Nigeria’s centralised policing structure has long faced criticism from state governors and regional organisations seeking greater local control over security operations. Community policing programmes announced in recent years by the Nigeria Police Force have faced operational challenges tied to recruitment, funding, and coordination.

Kwankwaso claimed earlier security interventions succeeded when authorities combined decisive leadership with community participation. He did not cite a specific operation or timeframe.

Military operations against insurgent and bandit groups have periodically recovered territories, reopened highways, and disrupted camps. Yet those gains have often proven temporary as armed networks reorganised or shifted locations across state boundaries.

Conditions Are Increasingly Part of Security Arguments

Kwankwaso expanded his criticism beyond armed violence and argued that economic hardship contributes directly to insecurity. He cited poverty, youth unemployment, weak educational systems, and limited economic opportunities as factors fuelling recruitment into criminal activity.

Federal and state officials across party lines have increasingly linked insecurity to economic deterioration, especially in rural communities affected by inflation, displacement, and collapsing agricultural productivity.

The former governor urged greater investment in education, skills development, agriculture, healthcare, electricity supply, and infrastructure. According to him, improving living conditions would reduce the incentives driving young people toward criminal networks.

Data from Nigeria’s National Bureau of Statistics has shown persistently high unemployment and underemployment among young Nigerians in recent years, particularly in northern states facing chronic insecurity. Agricultural disruptions linked to armed attacks have also contributed to rising food prices and displacement of farming communities.

Kwankwaso’s statement places security at the centre of early political positioning ahead of the 2027 election cycle. Opposition figures increasingly frame insecurity as evidence of administrative failure, while government officials continue pointing to military offensives, rescue operations, and arrests as proof of ongoing progress.

Why is Kwankwaso’s statement politically important?

Because security remains one of Nigeria’s most persistent political vulnerabilities. Every major opposition figure is attempting to define the government’s record before formal 2027 campaigns begin.

Did Kwankwaso provide evidence for his spending claims?

Not directly.
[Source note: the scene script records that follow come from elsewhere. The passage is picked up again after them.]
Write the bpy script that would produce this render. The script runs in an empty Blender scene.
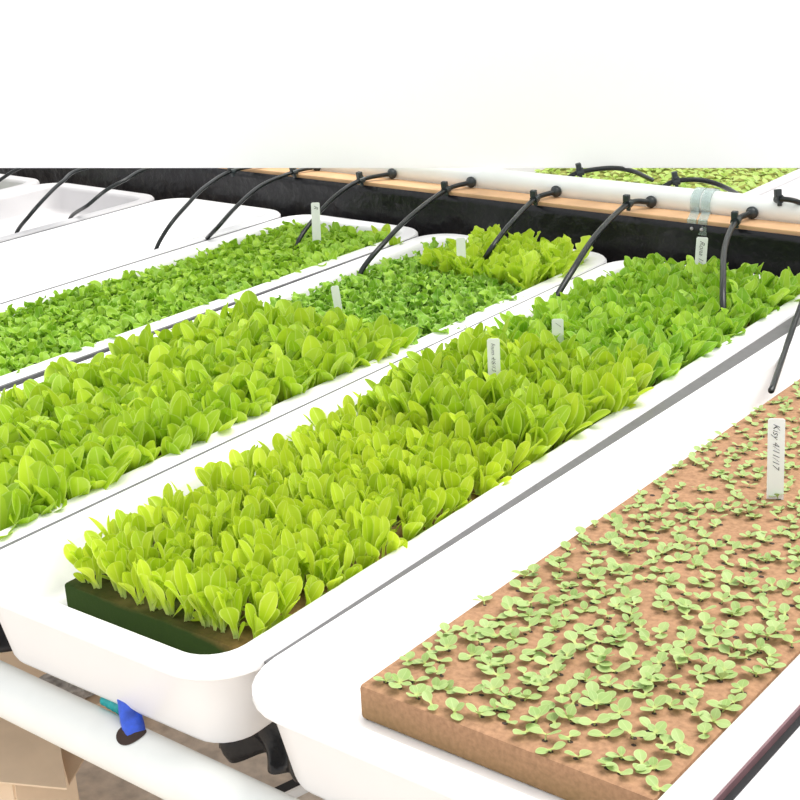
import bpy, bmesh, math, random
from mathutils import Vector, Matrix
random.seed(7)
C = bpy.context.scene.collection
PI = math.pi

# ------------------------------------------------------------------ camera
F = 1433.318
RM = Matrix(((0.78240342, -0.17895397, 0.5965068),
             (0.62066617, 0.30276398, -0.72326169),
             (-0.05117022, 0.93611401, 0.34795426)))
H = 1.0                                   # camera height above the tray rims (rims are at z = 0)
FLOOR = -0.80
cd = bpy.data.cameras.new('camera'); cam = bpy.data.objects.new('camera', cd); C.objects.link(cam)
cd.sensor_width = 36.0; cd.lens = F / 800 * 36.0; cd.clip_start = .02
cam.matrix_world = Matrix.Translation((0, 0, H)) @ RM.to_4x4()
bpy.context.scene.camera = cam

def at(px, py, z):                        # where the sight line of a pixel meets the level z
    d = RM @ Vector((px-400, -(py-400), -F)); t = (z-H)/d.z
    return Vector((d.x*t, d.y*t, z))
def aty(px, py, y):
    d = RM @ Vector((px-400, -(py-400), -F)); t = y/d.y
    return Vector((d.x*t, y, H+d.z*t))
def proj(p):
    q = RM.transposed() @ (Vector(p)-Vector((0, 0, H)))
    return 400-F*q.x/q.z, 400+F*q.y/q.z

# ------------------------------------------------------------------ materials
def nodes(name):
    m = bpy.data.materials.new(name); m.use_nodes = True
    nt = m.node_tree; return m, nt, nt.nodes['Principled BSDF']
def mat(name, col, rough=.5, noise=0, scale=30, bump=0, bscale=80, metal=0, trans=0, spec=.5, coat=0, alpha=1):
    m, nt, b = nodes(name)
    b.inputs['Base Color'].default_value = (*col, 1); b.inputs['Roughness'].default_value = rough
    b.inputs['Metallic'].default_value = metal; b.inputs['Specular IOR Level'].default_value = spec
    b.inputs['Coat Weight'].default_value = coat; b.inputs['Alpha'].default_value = alpha
    b.inputs['Transmission Weight'].default_value = trans
    tc = nt.nodes.new('ShaderNodeTexCoord')
    n = nt.nodes.new('ShaderNodeTexNoise'); n.inputs['Scale'].default_value = scale; n.inputs['Detail'].default_value = 6
    nt.links.new(tc.outputs['Object'], n.inputs['Vector'])
    r = nt.nodes.new('ShaderNodeValToRGB')
    k = noise
    r.color_ramp.elements[0].position = .3; r.color_ramp.elements[1].position = .7
    r.color_ramp.elements[0].color = (*[c*(1-k) for c in col], 1)
    r.color_ramp.elements[1].color = (*[min(1, c*(1+k)) for c in col], 1)
    nt.links.new(n.outputs['Fac'], r.inputs['Fac']); nt.links.new(r.outputs['Color'], b.inputs['Base Color'])
    if bump:
        n2 = nt.nodes.new('ShaderNodeTexNoise'); n2.inputs['Scale'].default_value = bscale; n2.inputs['Detail'].default_value = 4
        nt.links.new(tc.outputs['Object'], n2.inputs['Vector'])
        bp = nt.nodes.new('ShaderNodeBump'); bp.inputs['Strength'].default_value = bump; bp.inputs['Distance'].default_value = .01
        nt.links.new(n2.outputs['Fac'], bp.inputs['Height']); nt.links.new(bp.outputs['Normal'], b.inputs['Normal'])
    return m

def leafmat(name, dark, light, edge, trans=.35, stalk=(.62, .72, .35), spread=1.0):
    m, nt, b = nodes(name); N = nt.nodes.new; L = nt.links.new
    geo = N('ShaderNodeNewGeometry'); oi = N('ShaderNodeObjectInfo')
    add = N('ShaderNodeMath'); add.operation = 'MULTIPLY_ADD'; add.inputs[1].default_value = .6*spread
    mul = N('ShaderNodeMath'); mul.operation = 'MULTIPLY'; mul.inputs[1].default_value = .4*spread
    L(oi.outputs['Random'], mul.inputs[0]); L(geo.outputs['Random Per Island'], add.inputs[0]); L(mul.outputs[0], add.inputs[2])
    ramp = N('ShaderNodeValToRGB'); ramp.color_ramp.elements[0].color = (*dark, 1); ramp.color_ramp.elements[1].color = (*light, 1)
    L(add.outputs[0], ramp.inputs['Fac'])
    uv = N('ShaderNodeTexCoord'); sp = N('ShaderNodeSeparateXYZ'); L(uv.outputs['UV'], sp.inputs[0])
    d = N('ShaderNodeMath'); d.operation = 'SUBTRACT'; d.inputs[1].default_value = .5; L(sp.outputs['X'], d.inputs[0])
    ab = N('ShaderNodeMath'); ab.operation = 'ABSOLUTE'; L(d.outputs[0], ab.inputs[0])
    # light margin and light midrib of the blade
    e = N('ShaderNodeMapRange'); e.inputs['From Min'].default_value = .40; e.inputs['From Max'].default_value = .5; L(ab.outputs[0], e.inputs['Value'])
    v = N('ShaderNodeMapRange'); v.inputs['From Min'].default_value = .05; v.inputs['From Max'].default_value = 0; v.inputs['To Max'].default_value = .6; L(ab.outputs[0], v.inputs['Value'])
    mx = N('ShaderNodeMath'); mx.operation = 'MAXIMUM'; L(e.outputs[0], mx.inputs[0]); L(v.outputs[0], mx.inputs[1])
    s = N('ShaderNodeMath'); s.operation = 'MULTIPLY'; s.inputs[1].default_value = .55; L(mx.outputs[0], s.inputs[0])
    m1 = N('ShaderNodeMix'); m1.data_type = 'RGBA'; L(s.outputs[0], m1.inputs[0]); L(ramp.outputs[0], m1.inputs[6]); m1.inputs[7].default_value = (*edge, 1)
    st = N('ShaderNodeMapRange'); st.inputs['From Min'].default_value = .35; st.inputs['From Max'].default_value = .05; st.inputs['To Max'].default_value = .7; L(sp.outputs['Y'], st.inputs['Value'])
    m2 = N('ShaderNodeMix'); m2.data_type = 'RGBA'; L(st.outputs[0], m2.inputs[0]); L(m1.outputs[2], m2.inputs[6]); m2.inputs[7].default_value = (*stalk, 1)
    L(m2.outputs[2], b.inputs['Base Color']); b.inputs['Roughness'].default_value = .45; b.inputs['Specular IOR Level'].default_value = .35
    t = N('ShaderNodeBsdfTranslucent'); L(m2.outputs[2], t.inputs['Color'])
    ms = N('ShaderNodeMixShader'); ms.inputs[0].default_value = trans
    L(b.outputs[0], ms.inputs[1]); L(t.outputs[0], ms.inputs[2]); L(ms.outputs[0], nt.nodes['Material Output'].inputs['Surface'])
    return m

M = dict(
    tray=mat('white_plastic', (.86, .85, .85), .35, .01, 8),
    traygrey=mat('pale_grey_plastic', (.58, .565, .575), .4, .02, 8),
    pvc=mat('white_pvc', (.79, .81, .785), .35, .03, 14),
    wood=mat('pale_wood', (.66, .40, .21), .6, .18, 9, .1, 60),
    black=mat('black_film', (.007, .007, .009), .30, .3, 10, .8, 22, spec=.35),
    tube=mat('black_tube', (.008, .011, .011), .3, 0, 5, spec=.4),
    fitting=mat('black_fitting', (.02, .028, .03), .4, .2, 30),
    grey=mat('gap_shade_grey', (.12, .117, .12), .6, .08, 40),  # grey for the shade painted into the wedge gap between two trays
    seam=mat('seam_shade_grey', (.13, .13, .135), .7, .1, 40),  # grey for the shade painted along the thin tray seams
    darkstrip=mat('dark_strip', (.008, .008, .010), .6, .2, 40),
    pinkedge=mat('dusty_pink_strip', (.17, .09, .10), .6, .1, 40),
    label=mat('label_plastic', (.86, .86, .85), .4, 0, 5),
    ink=mat('ink', (.02, .02, .03), .6),
    card=mat('cardboard', (.80, .62, .44), .8, .06, 12),
    carddark=mat('cardboard_dark', (.58, .42, .28), .8, .06, 12),  # darker cardboard tone for one side flap
    floor=mat('concrete', (.72, .63, .54), .85, .22, 25, .2, 60),
    blue=mat('blue_plastic', (.03, .10, .62), .4, .35, 45, .3, 60),
    teal=mat('teal_plastic', (.02, .40, .40), .45, .35, 60, .3, 60),
    hole=mat('dark_opening', (.04, .022, .015), .8),
    steel=mat('galvanised_steel', (.45, .43, .42), .45, .3, 60, metal=.6),
    foil=mat('crumpled_film', (.38, .36, .34), .4, .5, 50, .5, 50),
    clear=mat('clear_plastic', (.78, .90, .88), .12, 0, 5, trans=.75, alpha=.75),
)
# sponge materials: brown foam, darker lower down; algae stains on the leafy mats
def sponge(name, base, algae, front_green):
    m, nt, b = nodes(name); N = nt.nodes.new; L = nt.links.new
    tc = N('ShaderNodeTexCoord'); sp = N('ShaderNodeSeparateXYZ'); L(tc.outputs['Object'], sp.inputs[0])
    n = N('ShaderNodeTexNoise'); n.inputs['Scale'].default_value = 130; n.inputs['Detail'].default_value = 5; L(tc.outputs['Object'], n.inputs['Vector'])
    r = N('ShaderNodeValToRGB'); r.color_ramp.elements[0].position = .3; r.color_ramp.elements[1].position = .7
    r.color_ramp.elements[0].color = (*[c*.78 for c in base], 1); r.color_ramp.elements[1].color = (*[c*1.15 for c in base], 1)
    L(n.outputs['Fac'], r.inputs['Fac'])
    n2 = N('ShaderNodeTexNoise'); n2.inputs['Scale'].default_value = 14; n2.inputs['Detail'].default_value = 4; L(tc.outputs['Object'], n2.inputs['Vector'])
    # second colour amount: grows down the side and, for the leafy mat, away from the right corner
    zz = N('ShaderNodeMapRange'); zz.inputs['From Min'].default_value = .052; zz.inputs['From Max'].default_value = .012 if front_green else -.02
    L(sp.outputs['Z'], zz.inputs['Value'])
    xx = N('ShaderNodeMapRange'); xx.inputs['From Min'].default_value = .22; xx.inputs['From Max'].default_value = .08; L(sp.outputs['X'], xx.inputs['Value'])
    a = N('ShaderNodeMath'); a.operation = 'MULTIPLY_ADD'
    L(xx.outputs[0], a.inputs[0]); a.inputs[1].default_value = .75 if front_green else 0; L(zz.outputs[0], a.inputs[2])
    nn = N('ShaderNodeMath'); nn.operation = 'MULTIPLY_ADD'; L(n2.outputs['Fac'], nn.inputs[0]); nn.inputs[1].default_value = .5; nn.inputs[2].default_value = -.28
    s = N('ShaderNodeMath'); s.operation = 'ADD'; s.use_clamp = True; L(a.outputs[0], s.inputs[0]); L(nn.outputs[0], s.inputs[1])
    mx = N('ShaderNodeMix'); mx.data_type = 'RGBA'; L(s.outputs[0], mx.inputs[0]); L(r.outputs[0], mx.inputs[6]); mx.inputs[7].default_value = (*algae, 1)
    L(mx.outputs[2], b.inputs['Base Color']); b.inputs['Roughness'].default_value = .95; b.inputs['Specular IOR Level'].default_value = .1
    bp = N('ShaderNodeBump'); bp.inputs['Strength'].default_value = .5; bp.inputs['Distance'].default_value = .003; L(n.outputs['Fac'], bp.inputs['Height']); L(bp.outputs['Normal'], b.inputs['Normal'])
    return m
M['sponge'] = sponge('brown_sponge', (.375, .215, .125), (.19, .135, .06), False)
M['sponge_algae'] = sponge('algae_stained_sponge', (.34, .19, .07), (.028, .052, .012), True)
M['sponge_rear'] = sponge('green_brown_sponge', (.26, .27, .07), (.12, .14, .04), False)

M['lf_c'] = leafmat('yellow_green_leaf', (.36, .53, .010), (.68, .80, .05), (.86, .92, .30), .36)
M['lf_m'] = leafmat('light_green_leaf', (.28, .47, .012), (.60, .74, .04), (.78, .86, .28), .33)
M['lf_b'] = leafmat('broad_green_leaf', (.27, .47, .012), (.57, .73, .04), (.76, .86, .28), .33)
M['lf_r'] = leafmat('lobed_green_leaf', (.20, .43, .015), (.48, .70, .05), (.70, .85, .30), .32)
M['lf_s'] = leafmat('toothed_yellow_leaf', (.42, .62, .02), (.62, .78, .06), (.80, .90, .28), .4)
M['lf_k'] = leafmat('curly_green_leaf', (.16, .38, .02), (.44, .68, .06), (.68, .84, .32), .28)
M['lf_a'] = leafmat('frilly_green_leaf', (.17, .38, .012), (.46, .69, .05), (.66, .84, .26), .32)
M['lf_d'] = leafmat('pale_seedling_leaf', (.28, .42, .12), (.43, .56, .22), (.60, .70, .34), .25, (.60, .66, .22), .9)
M['lf_f'] = leafmat('rear_seedling_leaf', (.30, .48, .07), (.52, .66, .16), (.6, .75, .25), .3)

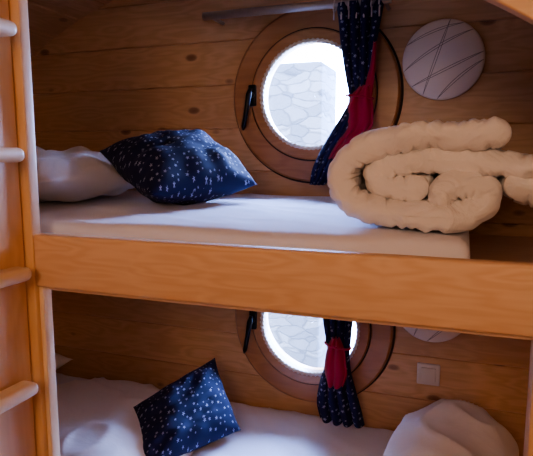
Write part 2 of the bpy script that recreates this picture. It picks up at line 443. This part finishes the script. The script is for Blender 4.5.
# ------------------------------------------------------------ portholes
def porthole(name,cx,cz):
    e=empty(name)
    lathe("outer_frame",[(.186,WY-.002),(.186,WY-.022),(.189,WY-.026),(.266,WY-.026),(.272,WY-.021),(.274,WY-.001)],cx,cz,W_ring,parent=e,smooth=False)
    lathe("frame_painted_shadow",[(.272,WY-.001),(.272,WY-.006),(.279,WY-.005),(.280,WY-.001)],cx,cz,M_dark,parent=e)  # solid dark outline drawn for the shade round the frame
    lathe("sash_gap_shade",[(.202,WY-.024),(.202,WY-.0285),(.207,WY-.0285),(.207,WY-.024)],cx,cz,M_dark,parent=e)  # solid dark ring in place of shade between sash and frame
    lathe("sash_ring",[(.168,WY+.03),(.168,WY-.036),(.171,WY-.040),(.198,WY-.040),(.202,WY-.036),(.203,WY-.02),(.183,WY-.018),(.183,WY+.03)],cx,cz,W_ring,parent=e,smooth=False)
    n=420;m=10;v=[];f=[]
    for i in range(n):
        a=2*math.pi*i/n
        for k in range(m):
            q=2*math.pi*k/m; r=.0062*(1+.28*math.cos(2*(q+a*35)))
            R=.166+r*math.cos(q); v.append((cx+R*math.cos(a),WY-.036+r*math.sin(q),cz+R*math.sin(a)))
    for i in range(n):
        for k_ in range(m):
            l=(k_+1)%m; j=(i+1)%n; f.append((i*m+k_,i*m+l,j*m+l,j*m+k_))
    mesh_obj("rope_seal",v,f,M_seal,smooth=True,parent=e)
    lathe("glass_pane",[(.0005,WY+.006),(.170,WY+.006),(.170,WY+.010),(.0005,WY+.010)],cx,cz,M_glass,parent=e,smooth=False)
    hx,hz=cx-.196,cz+.005
    box("handle_plate",hx-.013,hx+.013,WY-.052,WY-.026,hz-.034,hz+.034,M_black,.005,e)
    tube("handle_neck",[(hx,WY-.05,hz),(hx,WY-.07,hz)],.010,M_black,e)
    tube("handle_lever",[(hx+.004,WY-.072,hz+.02),(hx,WY-.075,hz),(hx-.008,WY-.077,hz-.05),(hx-.018,WY-.076,hz-.10),(hx-.021,WY-.074,hz-.112)],[.007,.010,.008,.008,.004],M_black,e)
    return e
porthole("window_1",WX,WZ1)
porthole("window_2",WX,WZ2)

# ------------------------------------------------------------ curtains
def strip(name,rows,ybase,mat,parent,folds=4,amp=.012,seed=0,width_cloth=.35,yoff=0):
    rows=sorted(rows,key=lambda r:-r[0]); nu=60; nv=80; v=[];f=[];uv=[]
    def interp(t):
        x=t*(len(rows)-1); i=min(int(x),len(rows)-2); q=x-i
        g=[]
        for a in range(3):
            p0=rows[max(i-1,0)][a];p1=rows[i][a];p2=rows[i+1][a];p3=rows[min(i+2,len(rows)-1)][a]
            g.append(.5*((2*p1)+(p2-p0)*q+(2*p0-5*p1+4*p2-p3)*q*q+(3*p1-p0-3*p2+p3)*q**3))
        return g
    for j in range(nv+1):
        z,xl,xr=interp(j/nv)
        for i in range(nu+1):
            a=i/nu; ph=a*folds*2*math.pi+seed+noise.noise(Vector((a*2,z*4,seed)))*1.3
            x=xl+(xr-xl)*a+math.cos(ph)*amp*.3
            y=ybase+math.sin(ph)*amp-math.sin(a*math.pi)*amp*1.1+yoff
            zz=z+math.sin(ph)*.003
            v.append((x,y,zz)); uv.append((a*width_cloth,z))
    for j in range(nv):
        for i in range(nu):
            k_=j*(nu+1)+i; f.append((k_,k_+1,k_+nu+2,k_+nu+1))
    o=mesh_obj(name,v,f,mat,smooth=True,parent=parent,uvs=uv)
    s=o.modifiers.new("s",'SOLIDIFY'); s.thickness=.0018
    return o
def curtain(rows,red,red2,ztie,xt0,xt1,rodz,rx0,rx1,cx0,cx1):
    e=empty("window_curtain")
    yb=WY-.105
    strip("printed_cloth",rows,yb,M_star,e,4,.011,.3,.22)
    strip("red_lining",red,yb-.024,M_redcloth,e,2.2,.006,2.0,.2)
    if red2: strip("red_edge",red2,yb-.016,M_redcloth,e,1,.003,1.0,.2)
    tube("tie_band",[(xt0+(xt1-xt0)*(.5-.5*math.cos(a)),yb-.028*math.sin(a)-.008,ztie+.006*math.cos(a)) for a in [math.pi*2*i/24 for i in range(25)]],.0035,M_redcloth,e)
    r=empty("curtain_rod")
    tube("rod",[(rx0,yb,rodz),(rx1,yb,rodz)],.0125,M_steel,r,20)
    for x in (rx0+.02,rx1-.02): 
        tube("bracket",[(x,yb,rodz),(x,WY-.001,rodz)],.006,M_steel,r); 
    for i in range(7):
        x=cx0+(cx1-cx0)*i/6
        tube("ring_%d"%i,[(x+.003*math.sin(a),yb+.0175*math.cos(a),rodz-.004+.0175*math.sin(a)) for a in [2*math.pi*q/18 for q in range(19)]],.0024,M_plastic,e,6,False)
        tube("hook_%d"%i,[(x,yb-.012,rodz-.018),(x+.002,yb-.024,rodz-.05)],.0024,M_plastic,e,6)
def cw(py,a,b): return (1.836-.0029*py, -.374+(a-335)*.0028, -.374+(b-335)*.0028)
curtain([cw(3,334,384),cw(20,337,381),cw(45,340,377),(cw(72,345,375)),cw(98,350,372),cw(112,344,366),cw(130,332,358),cw(150,320,350),cw(168,312,338),cw(184,310,326)],
        [cw(86,364,375),cw(94,356,376),cw(104,352,378),cw(116,352,379),cw(127,351,377),cw(139,343,362),cw(149,336,350),cw(157,332,341)],
        [cw(44,376,379),cw(60,374,379),cw(76,371,378),cw(96,365,376)],
        cw(96,0,0)[0],cw(0,349,0)[1],cw(0,377,0)[1],1.826,-.80,-.215,-.375,-.245)
def cl(py,a,b): return (.883-(py-316)*.00335, -.347+(a-340)*.0031, -.347+(b-340)*.0031)
curtain([cl(262,318,362),cl(290,320,358),cl(316,322,353),cl(338,326,351),cl(352,329,350),cl(368,324,352),cl(385,319,357),cl(403,317,363),cl(418,321,367)],
        [cl(332,336,343),cl(342,331,348),cl(356,328,350),cl(368,328,351),cl(380,331,347)],None,
        cl(341,0,0)[0],cl(0,327,0)[1],cl(0,353,0)[1],1.075,-.80,-.215,-.41,-.28)

# ------------------------------------------------------------ wall lamps + switch
def wall_lamp(cx,cz):
    e=empty("wall_lamp"); R=.115; H=.024
    def dome(r): return WY-.016-H*math.sqrt(max(0,1-(r/R)**2))
    pr=[(.0005,dome(0))]+[(R*math.sin(a),WY-.016-H*math.cos(a)) for a in [math.pi/2*i/16 for i in range(1,17)]]+[(R-.004,WY-.008),(.0005,WY-.008)]
    lathe("glass_dome",pr,cx,cz,M_lampglass,parent=e,closed=False)
    lathe("base_plate",[(.0005,WY-.0085),(R-.012,WY-.0085),(R-.012,WY-.001),(.0005,WY-.001)],cx,cz,M_plastic,parent=e,closed=False)
    lines=[((-1.0,.45),(.5,.95),.06),((-.95,-.25),(.75,.75),.08),((-.8,-.7),(.98,.15),-.05),((-.1,-1),(1.0,-.05),.04),((-.5,-.95),(.15,1.0),-.06)]
    for i,(a,b,bow) in enumerate(lines):
        A=Vector(a).normalized()*.97; B=Vector(b).normalized()*.97; nn=Vector((-(B-A).y,(B-A).x)).normalized()
        for w_ in (0,.06):
            pts=[]
            for t in range(25):
                t/=24; p=A.lerp(B,t)+nn*(bow+w_*1.6)*4*t*(1-t)*.6
                r=min(p.length,.985); p=p.normalized()*r
                pts.append((cx+p.x*R,dome(r*R)-.0003,cz+p.y*R))
            tube("line_%d"%i,pts,.0008,M_lampline,e,6)
wall_lamp(-.073,1.665)
wall_lamp(-.073,.925)
sw=empty("light_switch")
box("switch_plate",-.112,-.042,WY-.010,WY-.0005,.665,.735,M_plastic,.004,sw)
box("rocker",-.100,-.054,WY-.014,WY-.0095,.677,.723,M_plastic,.003,sw)

# ------------------------------------------------------------ outdoors
box("stone_wall",-4.2,-1.02,4.0,4.5,-.4,2.08,M_stone,.02)
box("ground_outside",-12,12,-12,14,-.55,-.4,ground_mat(),0)

# ------------------------------------------------------------ light
w=D.worlds.new("World"); C.scene.world=w; w.use_nodes=True; nt=w.node_tree; bg=nt.nodes['Background']
bg.inputs[0].default_value=(.35,.50,1,1); bg.inputs[1].default_value=88
sun=D.lights.new("sun",'SUN'); sun.energy=30; sun.angle=.01; sun.color=(1,.95,.85)
so=link(D.objects.new("sun",sun)); so.rotation_euler=(math.radians(42),0,math.radians(-15))
for i,cz in enumerate((WZ1,WZ2)):
    a=D.lights.new("portal",'AREA'); a.shape='DISK'; a.size=.36; a.cycles.is_portal=True
    o=link(D.objects.new("window_portal",a)); o.location=(WX,WY+.075,cz); o.rotation_euler=(math.radians(-90),0,0)
def lamp(name,loc,tgt,energy,size,col):
    a=D.lights.new(name,'AREA'); a.shape='DISK'; a.size=size; a.energy=energy; a.color=col
    o=link(D.objects.new(name,a)); o.location=loc
    o.rotation_euler=(Vector(tgt)-Vector(loc)).to_track_quat('-Z','Y').to_euler()
lamp("cabin_light",(-.15,-1.0,1.80),(-.4,1.2,1.30),9,.5,(1,.64,.40))
lamp("added_key_light",(.42,-.25,1.66),(-.85,1.3,1.42),7.5,.35,(1,.64,.42))  # added lamp, set to reach the pillow past the side board
C.scene.view_settings.look='AgX - Medium High Contrast'

# ------------------------------------------------------------ camera
cam=D.cameras.new("camera"); cam.sensor_width=36; cam.lens=540/533*36; cam.clip_start=.01
co=link(D.objects.new("camera",cam)); co.location=(0,0,1.39); co.rotation_euler=(math.radians(90-7.7),0,math.radians(20))
C.scene.camera=co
He referenced “huge government spending” without citing figures. Federal budget documents, however, show multi-trillion naira allocations to defence and policing sectors over several years.

Is community policing already operating in Nigeria?

Partly. The Nigeria Police Force launched community policing initiatives in several states, but implementation has been inconsistent and funding disputes remain unresolved.

The unresolved question now is whether criticism like Kwankwaso’s will translate into formal policy proposals before the next electoral cycle begins. Security sector appropriations for 2027 will eventually return to the National Assembly, where lawmakers will again confront the same issue still hanging over previous budgets: how trillions of naira in security allocations can coexist with expanding ransom kidnappings, repeated village attacks, and communities demanding their own armed protection networks.